Er beginnt früh sich von den Dogmen der Kirche zu distanzieren

Am 21. November 1768 in Breslau geboren, stirbt er am 12. Februar 1834 in Berlin. Der Sohn eines reformierten Feldpredigers besucht seit 1783 das Pägagogium der Herrnhuter Brüdergemeinde in Niesky und wechselt zwei Jahre später in das Seminar diese Unität in Barby. Doch er beginnt früh, sich von den dogmatisch-positiven Formen der Kirche zu distanzieren, bricht auch mit den Herrnhutern. Er studiert Evangelische Theologie an der Universität Halle, wird dort mit der Wolffschen Philosophie bekannt und beschäftigt sich mit Immanuel Kant. Drei Jahre schlägt er sich als Hauslehrer durch und bekommt seine erste Stelle als Hilfsprediger in Landsberg/Warthe. 1796 landet er als Prediger an der Charité in Berlin, gewinnt dort Kontakte zu den literarischen Salons und zu Friedrich Schlegel.

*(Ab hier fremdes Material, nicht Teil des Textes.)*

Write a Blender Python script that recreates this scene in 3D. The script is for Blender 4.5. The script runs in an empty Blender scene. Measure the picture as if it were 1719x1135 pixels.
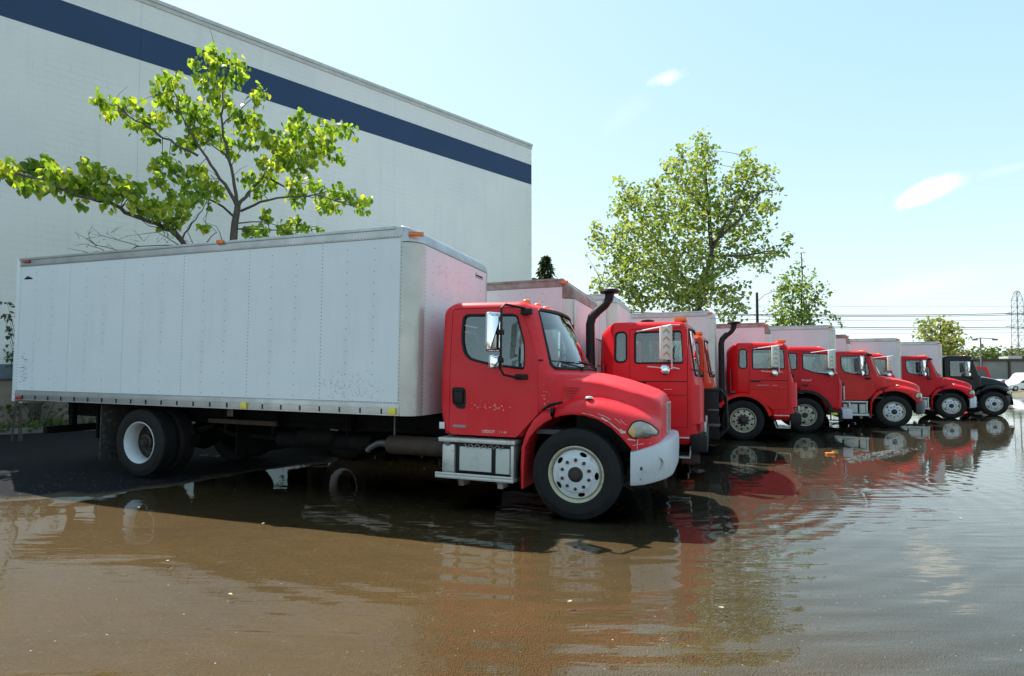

1802 – die „Reden“ haben einen innerkirchlichen Skandal verursacht – muss er diese Stellung verlassen und geht als Hofprediger nach Stolp. Hier hat er Muße, gemeinsam mit Schlegel die Platon-Übersetzung zu vollenden und die Einleitungen zu dessen „Dialogen“ zu verfassen.

Schleiermacher engagiert sich für die Gründung der Berliner Universität

Die Universität Halle ist stolz auf ihren früheren Studenten und beruft ihn 1804 zum außerordentlichen Professor der Theologie und der Philosophie. Zwei Jahre später ist er Ordinarius. Als die Universität kriegsbedingt nach der Schlacht bei Jena und Auerstedt beschlossen wird, geht Schleiermacher nach Berlin zurück, ist seit 1809 immer wieder als bedeutender und einflussreicher Prediger in der Dreifaltigkeitskirche zu erleben. Er engagiert sich für die Gründung der Friedrich-Wilhelms-Universität und wird 1810 ihr ordentlicher Professor. Bis zu seinem Lebensende lehrt er dort Theologie.

Es ist paradox: Einerseits bekämpft Schleiermacher die verkrustete Kirche, andrerseits liebt er die Gemeinde und versucht, sie geistvoll zu formen. Mit dieser Intention hat er den Kulturprotestantismus begründet, der die lutherische Kirche bis heute prägt.